Yukio Shige tient un agenda précis de ses activités tous azimuts, sans jamais jouer au comptable fataliste de l’hécatombe nationale. Il enrage surtout contre «les administrations qui portent une responsabilité criminelle». Comprenez les autorités municipales qui ont «refusé l’installation de signaux et l’organisation de tours de garde pour ne pas nuire à l’image de Tojimbo. Les électeurs ont eu le dernier mot», note perfidement Shige, qui ne boude pas pour autant le chemin des urnes. Il est aussi véhément avec les agences touristiques qui exploitent sans vergogne le filon malsain du «circuit mystérieux». Lisez : sur la piste des suicidés. Et combat «les pousse-au-suicide : les usuriers, les managers, les enseignants, les patrons qui abusent de leur pouvoir».

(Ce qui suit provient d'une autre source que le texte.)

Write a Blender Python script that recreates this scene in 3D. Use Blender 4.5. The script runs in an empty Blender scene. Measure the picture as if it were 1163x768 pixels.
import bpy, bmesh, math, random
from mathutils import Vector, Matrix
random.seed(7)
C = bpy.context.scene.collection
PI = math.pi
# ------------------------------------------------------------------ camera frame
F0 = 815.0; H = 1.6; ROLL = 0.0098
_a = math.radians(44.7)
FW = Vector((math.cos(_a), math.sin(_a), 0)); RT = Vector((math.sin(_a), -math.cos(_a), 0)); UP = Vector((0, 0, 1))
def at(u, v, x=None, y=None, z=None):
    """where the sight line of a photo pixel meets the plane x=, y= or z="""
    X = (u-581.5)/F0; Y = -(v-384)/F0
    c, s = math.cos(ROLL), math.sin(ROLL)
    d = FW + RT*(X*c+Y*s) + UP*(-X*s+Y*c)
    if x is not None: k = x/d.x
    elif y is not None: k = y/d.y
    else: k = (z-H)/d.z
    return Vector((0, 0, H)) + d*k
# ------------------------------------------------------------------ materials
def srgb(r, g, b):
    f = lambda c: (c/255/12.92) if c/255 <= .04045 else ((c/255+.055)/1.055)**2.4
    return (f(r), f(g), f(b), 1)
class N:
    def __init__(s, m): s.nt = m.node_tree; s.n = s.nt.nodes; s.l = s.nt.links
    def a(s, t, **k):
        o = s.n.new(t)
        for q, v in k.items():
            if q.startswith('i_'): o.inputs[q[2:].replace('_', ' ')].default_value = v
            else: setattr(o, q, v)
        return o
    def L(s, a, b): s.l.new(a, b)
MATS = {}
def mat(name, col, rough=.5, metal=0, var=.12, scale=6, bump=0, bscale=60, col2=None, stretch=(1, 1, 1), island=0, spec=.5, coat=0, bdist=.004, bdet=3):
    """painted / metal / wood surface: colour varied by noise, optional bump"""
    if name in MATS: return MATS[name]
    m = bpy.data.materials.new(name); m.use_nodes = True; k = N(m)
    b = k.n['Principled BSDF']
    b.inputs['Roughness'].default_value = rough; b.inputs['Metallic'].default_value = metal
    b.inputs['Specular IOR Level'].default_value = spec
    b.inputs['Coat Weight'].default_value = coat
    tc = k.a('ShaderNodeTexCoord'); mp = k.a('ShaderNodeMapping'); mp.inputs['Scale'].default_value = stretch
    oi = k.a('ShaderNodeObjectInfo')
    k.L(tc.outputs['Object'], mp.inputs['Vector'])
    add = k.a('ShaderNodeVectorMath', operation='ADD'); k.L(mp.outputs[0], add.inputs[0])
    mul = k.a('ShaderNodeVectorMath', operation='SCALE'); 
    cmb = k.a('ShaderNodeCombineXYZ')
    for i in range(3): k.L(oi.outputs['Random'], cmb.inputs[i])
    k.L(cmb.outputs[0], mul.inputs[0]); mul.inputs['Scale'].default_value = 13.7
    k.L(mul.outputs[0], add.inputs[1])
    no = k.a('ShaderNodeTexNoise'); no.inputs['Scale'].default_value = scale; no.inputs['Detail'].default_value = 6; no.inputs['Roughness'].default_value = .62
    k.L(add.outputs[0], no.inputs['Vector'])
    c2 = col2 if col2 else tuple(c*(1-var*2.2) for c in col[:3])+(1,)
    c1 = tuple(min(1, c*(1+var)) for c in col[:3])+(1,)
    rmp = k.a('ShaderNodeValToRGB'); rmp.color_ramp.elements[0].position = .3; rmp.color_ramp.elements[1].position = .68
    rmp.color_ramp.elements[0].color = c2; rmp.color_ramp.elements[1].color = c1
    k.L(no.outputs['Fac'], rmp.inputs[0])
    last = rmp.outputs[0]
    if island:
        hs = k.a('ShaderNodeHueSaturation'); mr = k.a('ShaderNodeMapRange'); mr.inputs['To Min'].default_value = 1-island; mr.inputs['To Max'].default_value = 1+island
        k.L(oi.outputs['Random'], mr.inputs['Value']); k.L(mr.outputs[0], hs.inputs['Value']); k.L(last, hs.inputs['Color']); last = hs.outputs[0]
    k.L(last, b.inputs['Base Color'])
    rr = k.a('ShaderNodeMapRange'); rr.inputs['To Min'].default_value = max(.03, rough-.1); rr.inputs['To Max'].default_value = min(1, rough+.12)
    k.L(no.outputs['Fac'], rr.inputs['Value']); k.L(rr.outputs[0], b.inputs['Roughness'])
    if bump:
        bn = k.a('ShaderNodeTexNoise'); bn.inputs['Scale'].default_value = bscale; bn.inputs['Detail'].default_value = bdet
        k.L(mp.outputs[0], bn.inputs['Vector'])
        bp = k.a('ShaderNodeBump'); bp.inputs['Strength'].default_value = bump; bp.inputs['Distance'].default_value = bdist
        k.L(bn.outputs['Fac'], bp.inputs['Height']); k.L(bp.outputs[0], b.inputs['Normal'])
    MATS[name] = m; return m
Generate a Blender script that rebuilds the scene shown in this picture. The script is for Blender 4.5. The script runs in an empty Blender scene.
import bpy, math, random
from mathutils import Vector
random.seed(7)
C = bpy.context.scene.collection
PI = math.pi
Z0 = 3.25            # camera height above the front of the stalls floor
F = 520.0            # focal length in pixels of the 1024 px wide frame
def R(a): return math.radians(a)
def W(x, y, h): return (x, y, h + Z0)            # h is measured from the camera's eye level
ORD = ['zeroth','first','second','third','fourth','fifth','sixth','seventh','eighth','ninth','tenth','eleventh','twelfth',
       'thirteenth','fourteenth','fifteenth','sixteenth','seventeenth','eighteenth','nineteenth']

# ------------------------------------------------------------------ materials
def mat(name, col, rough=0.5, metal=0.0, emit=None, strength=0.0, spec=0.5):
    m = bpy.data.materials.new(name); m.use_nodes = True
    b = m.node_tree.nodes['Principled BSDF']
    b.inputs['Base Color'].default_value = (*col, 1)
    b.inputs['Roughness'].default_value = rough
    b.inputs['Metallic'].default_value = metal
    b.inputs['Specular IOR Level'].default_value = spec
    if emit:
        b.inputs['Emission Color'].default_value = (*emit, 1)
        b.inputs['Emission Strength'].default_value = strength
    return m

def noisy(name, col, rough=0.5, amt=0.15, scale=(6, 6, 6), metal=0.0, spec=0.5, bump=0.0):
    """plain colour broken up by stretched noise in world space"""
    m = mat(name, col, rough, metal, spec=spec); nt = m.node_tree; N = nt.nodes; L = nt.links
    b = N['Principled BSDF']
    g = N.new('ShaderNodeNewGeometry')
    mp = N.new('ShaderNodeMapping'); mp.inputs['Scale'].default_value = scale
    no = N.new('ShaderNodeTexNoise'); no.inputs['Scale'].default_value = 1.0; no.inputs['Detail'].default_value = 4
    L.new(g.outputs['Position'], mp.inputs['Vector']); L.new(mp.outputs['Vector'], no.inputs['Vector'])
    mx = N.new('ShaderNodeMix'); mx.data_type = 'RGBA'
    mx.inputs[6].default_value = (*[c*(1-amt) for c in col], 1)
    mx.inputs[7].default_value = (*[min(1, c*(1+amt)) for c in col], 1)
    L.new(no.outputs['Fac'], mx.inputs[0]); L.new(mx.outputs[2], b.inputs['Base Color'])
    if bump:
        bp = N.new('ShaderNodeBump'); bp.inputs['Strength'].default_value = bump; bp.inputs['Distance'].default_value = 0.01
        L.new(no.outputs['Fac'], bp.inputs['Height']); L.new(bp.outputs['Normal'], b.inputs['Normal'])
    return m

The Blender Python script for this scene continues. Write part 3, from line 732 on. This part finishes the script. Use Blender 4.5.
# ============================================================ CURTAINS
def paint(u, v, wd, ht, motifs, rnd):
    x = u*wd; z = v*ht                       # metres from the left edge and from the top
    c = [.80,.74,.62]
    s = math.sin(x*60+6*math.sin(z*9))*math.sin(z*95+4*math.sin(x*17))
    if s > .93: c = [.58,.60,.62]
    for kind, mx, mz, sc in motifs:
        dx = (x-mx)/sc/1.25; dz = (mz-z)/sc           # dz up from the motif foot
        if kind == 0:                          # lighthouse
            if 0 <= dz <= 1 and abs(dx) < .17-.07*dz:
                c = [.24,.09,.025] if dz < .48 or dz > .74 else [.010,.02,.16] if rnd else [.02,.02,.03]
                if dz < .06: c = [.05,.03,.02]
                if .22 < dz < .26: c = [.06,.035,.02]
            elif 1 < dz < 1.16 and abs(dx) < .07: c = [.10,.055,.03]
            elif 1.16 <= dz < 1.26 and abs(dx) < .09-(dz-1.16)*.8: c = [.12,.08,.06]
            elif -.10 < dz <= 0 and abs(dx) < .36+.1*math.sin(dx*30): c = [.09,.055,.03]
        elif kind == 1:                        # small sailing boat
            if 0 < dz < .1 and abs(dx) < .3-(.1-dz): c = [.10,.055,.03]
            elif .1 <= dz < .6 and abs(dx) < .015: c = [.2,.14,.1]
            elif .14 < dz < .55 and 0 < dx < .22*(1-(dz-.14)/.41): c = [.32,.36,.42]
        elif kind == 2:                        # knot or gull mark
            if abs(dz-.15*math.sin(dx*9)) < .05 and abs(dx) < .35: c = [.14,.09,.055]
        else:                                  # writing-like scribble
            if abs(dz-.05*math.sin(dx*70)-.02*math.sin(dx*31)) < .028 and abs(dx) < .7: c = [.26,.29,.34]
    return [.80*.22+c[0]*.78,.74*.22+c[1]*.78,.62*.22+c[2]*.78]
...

Ce discours porte à peine dans un pays qui, vaille que vaille, persiste à ériger la valeur travail en indépassable raison d’être. Depuis dix ans, le Japon ne trouve pas la parade aux suicides massifs dont les causes ont moins à voir avec la tradition du seppuku - le rituel suicidaire des samouraïs - qu’avec les effets délétères d’une crise économique qui s’aggrave et mine une société par ailleurs en désarroi existentiel. La crise fournit déjà de nouveaux bataillons de suicidés que Shige voit débarquer.
Resté dans l’âme un fonctionnaire méticuleux, cet homme issu d’une famille ouvrière de Fukui (ouest) défend l’idée d’un service public à la personne. On dira que c’est son côté boy-scout. «La vie des Japonais est un atout précieux, c’est le trésor de ce pays, dit Yukio Shige. On ne peut pas tolérer ce qui se passe. Une partie du travail de la police consiste à protéger les gens.» Inutile de préciser que l’ex-responsable du poste de police n’entretient «pas vraiment de bonnes relations» avec ses anciens collèges. Ils n’ont pas été mécontents de voir partir l’empêcheur de tourner en rond qui les avait plongés dans l’embarras en rendant public les statistiques policières des suicidés à Tojimbo. Mais ils ne se doutaient pas que Shige les enquiquinerait encore plus une fois retraité.